## Goal
Count every line where "wide" shows up, and give that number only.

#####

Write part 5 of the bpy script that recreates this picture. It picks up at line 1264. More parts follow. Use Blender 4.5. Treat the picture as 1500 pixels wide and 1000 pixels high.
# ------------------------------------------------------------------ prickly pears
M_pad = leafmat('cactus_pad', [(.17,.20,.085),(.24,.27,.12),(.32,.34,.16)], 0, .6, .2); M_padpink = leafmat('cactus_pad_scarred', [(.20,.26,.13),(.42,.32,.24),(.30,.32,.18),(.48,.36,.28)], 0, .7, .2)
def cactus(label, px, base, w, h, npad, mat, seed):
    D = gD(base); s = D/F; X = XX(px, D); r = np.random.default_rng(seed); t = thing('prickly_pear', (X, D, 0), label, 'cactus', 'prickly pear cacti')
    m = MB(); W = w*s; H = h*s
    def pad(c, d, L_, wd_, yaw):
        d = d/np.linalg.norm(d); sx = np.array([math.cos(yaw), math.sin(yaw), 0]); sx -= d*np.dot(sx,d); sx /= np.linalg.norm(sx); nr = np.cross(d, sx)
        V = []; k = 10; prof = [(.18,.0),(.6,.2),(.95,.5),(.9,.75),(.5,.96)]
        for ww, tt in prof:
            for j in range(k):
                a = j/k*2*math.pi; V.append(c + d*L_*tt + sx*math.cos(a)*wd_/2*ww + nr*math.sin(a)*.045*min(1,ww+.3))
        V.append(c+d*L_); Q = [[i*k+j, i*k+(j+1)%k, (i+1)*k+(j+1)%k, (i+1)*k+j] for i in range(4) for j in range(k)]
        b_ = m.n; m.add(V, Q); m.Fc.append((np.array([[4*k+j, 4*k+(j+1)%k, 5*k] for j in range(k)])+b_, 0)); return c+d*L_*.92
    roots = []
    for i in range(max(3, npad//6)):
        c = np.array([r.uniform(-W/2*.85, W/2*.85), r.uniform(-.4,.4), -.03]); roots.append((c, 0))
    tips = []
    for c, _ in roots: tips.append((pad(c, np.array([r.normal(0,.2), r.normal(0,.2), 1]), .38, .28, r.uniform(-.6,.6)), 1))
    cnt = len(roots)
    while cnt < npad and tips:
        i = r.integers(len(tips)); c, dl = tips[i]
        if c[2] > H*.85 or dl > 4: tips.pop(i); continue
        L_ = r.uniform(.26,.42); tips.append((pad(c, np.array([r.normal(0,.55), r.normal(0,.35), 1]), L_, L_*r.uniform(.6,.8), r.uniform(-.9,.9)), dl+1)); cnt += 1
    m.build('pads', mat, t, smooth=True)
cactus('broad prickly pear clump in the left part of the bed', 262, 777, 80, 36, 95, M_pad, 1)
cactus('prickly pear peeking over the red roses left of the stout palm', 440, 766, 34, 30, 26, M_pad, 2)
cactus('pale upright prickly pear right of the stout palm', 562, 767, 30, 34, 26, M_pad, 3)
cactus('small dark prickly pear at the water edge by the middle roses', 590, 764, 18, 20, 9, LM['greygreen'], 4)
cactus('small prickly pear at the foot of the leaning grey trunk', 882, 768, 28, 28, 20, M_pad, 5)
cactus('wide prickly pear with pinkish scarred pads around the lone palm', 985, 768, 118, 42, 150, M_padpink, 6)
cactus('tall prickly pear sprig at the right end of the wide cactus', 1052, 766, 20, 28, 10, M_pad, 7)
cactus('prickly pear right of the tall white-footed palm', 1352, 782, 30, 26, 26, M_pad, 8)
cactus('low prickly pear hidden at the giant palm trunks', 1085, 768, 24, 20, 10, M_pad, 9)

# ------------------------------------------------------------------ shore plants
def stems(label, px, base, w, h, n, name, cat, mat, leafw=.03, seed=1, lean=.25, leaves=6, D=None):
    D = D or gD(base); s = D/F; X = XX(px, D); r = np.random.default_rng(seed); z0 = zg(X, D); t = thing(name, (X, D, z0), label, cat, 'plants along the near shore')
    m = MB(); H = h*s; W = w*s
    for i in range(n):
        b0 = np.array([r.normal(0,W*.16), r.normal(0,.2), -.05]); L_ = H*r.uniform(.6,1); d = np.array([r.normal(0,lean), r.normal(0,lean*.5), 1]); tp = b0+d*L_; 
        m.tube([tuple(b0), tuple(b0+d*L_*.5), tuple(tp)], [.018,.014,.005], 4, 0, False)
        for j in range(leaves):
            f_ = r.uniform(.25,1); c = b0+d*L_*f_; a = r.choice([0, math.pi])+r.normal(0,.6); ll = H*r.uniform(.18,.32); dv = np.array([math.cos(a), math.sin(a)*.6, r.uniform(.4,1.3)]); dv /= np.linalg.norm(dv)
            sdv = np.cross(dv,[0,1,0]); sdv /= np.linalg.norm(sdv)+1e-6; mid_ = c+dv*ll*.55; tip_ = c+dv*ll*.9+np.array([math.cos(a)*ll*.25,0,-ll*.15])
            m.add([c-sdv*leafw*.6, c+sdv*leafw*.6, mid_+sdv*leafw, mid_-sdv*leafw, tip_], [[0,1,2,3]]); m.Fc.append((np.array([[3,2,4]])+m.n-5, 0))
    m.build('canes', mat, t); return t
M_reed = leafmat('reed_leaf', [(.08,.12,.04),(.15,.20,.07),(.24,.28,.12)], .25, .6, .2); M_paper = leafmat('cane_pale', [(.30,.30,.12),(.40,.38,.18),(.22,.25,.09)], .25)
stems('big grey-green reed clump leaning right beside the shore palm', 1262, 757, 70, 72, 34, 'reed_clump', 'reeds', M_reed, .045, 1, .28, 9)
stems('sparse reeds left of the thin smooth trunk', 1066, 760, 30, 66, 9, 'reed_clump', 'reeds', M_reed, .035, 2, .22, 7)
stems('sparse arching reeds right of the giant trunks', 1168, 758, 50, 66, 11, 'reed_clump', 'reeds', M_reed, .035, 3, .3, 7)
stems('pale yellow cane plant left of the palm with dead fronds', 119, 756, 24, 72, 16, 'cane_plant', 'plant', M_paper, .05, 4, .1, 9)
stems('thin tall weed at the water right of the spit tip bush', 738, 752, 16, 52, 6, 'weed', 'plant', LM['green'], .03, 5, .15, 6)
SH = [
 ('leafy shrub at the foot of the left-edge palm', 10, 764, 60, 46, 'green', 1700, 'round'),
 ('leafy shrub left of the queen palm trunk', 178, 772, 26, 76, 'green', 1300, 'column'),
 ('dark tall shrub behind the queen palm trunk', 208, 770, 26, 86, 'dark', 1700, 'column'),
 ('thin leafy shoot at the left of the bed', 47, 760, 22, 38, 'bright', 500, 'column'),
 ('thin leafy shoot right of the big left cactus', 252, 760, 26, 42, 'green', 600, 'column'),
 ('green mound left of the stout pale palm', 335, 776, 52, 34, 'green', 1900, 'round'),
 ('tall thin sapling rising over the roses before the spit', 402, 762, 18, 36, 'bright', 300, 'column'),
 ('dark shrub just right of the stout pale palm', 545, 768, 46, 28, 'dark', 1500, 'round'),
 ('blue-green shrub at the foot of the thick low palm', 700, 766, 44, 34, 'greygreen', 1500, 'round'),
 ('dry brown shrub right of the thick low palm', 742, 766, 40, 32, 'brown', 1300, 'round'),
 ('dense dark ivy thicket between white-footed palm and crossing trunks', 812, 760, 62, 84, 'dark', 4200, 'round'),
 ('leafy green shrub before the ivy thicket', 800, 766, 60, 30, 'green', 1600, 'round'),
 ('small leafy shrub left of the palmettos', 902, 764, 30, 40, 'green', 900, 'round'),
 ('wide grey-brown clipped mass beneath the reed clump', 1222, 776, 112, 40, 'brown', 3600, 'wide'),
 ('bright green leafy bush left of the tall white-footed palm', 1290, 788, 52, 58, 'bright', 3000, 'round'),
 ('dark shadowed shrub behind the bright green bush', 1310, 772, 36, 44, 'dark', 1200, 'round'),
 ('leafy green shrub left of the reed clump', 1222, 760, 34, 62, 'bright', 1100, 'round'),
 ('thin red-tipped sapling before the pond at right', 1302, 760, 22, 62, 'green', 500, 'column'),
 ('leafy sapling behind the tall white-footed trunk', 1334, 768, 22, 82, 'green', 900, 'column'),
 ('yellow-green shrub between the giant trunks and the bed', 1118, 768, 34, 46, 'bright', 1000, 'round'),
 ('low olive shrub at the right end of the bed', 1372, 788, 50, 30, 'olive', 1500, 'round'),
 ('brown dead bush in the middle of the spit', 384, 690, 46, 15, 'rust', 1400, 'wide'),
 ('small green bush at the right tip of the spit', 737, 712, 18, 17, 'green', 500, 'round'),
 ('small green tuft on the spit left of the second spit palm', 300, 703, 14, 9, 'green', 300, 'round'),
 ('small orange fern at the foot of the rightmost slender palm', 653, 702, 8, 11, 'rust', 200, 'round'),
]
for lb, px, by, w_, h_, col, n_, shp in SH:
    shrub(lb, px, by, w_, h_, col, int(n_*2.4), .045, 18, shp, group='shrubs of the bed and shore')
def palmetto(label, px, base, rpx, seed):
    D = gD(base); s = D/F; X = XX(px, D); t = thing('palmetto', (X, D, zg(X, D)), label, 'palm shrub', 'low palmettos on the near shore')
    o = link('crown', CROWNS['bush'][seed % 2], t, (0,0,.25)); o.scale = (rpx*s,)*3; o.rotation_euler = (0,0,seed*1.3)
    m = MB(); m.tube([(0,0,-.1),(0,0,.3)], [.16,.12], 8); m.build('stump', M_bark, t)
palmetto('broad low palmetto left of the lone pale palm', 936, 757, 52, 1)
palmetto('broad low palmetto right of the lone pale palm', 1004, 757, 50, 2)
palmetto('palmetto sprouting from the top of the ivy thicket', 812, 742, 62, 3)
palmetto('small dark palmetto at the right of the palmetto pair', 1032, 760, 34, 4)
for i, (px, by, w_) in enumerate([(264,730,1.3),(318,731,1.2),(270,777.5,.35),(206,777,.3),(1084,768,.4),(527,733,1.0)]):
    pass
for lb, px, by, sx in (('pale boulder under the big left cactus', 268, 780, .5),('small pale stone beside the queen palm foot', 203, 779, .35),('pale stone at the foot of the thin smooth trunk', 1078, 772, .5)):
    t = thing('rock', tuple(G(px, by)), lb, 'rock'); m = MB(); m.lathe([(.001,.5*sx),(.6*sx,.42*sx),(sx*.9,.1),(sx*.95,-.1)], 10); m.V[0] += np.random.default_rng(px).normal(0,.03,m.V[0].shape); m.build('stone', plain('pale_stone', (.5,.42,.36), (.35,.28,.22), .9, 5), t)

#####

## Task output
5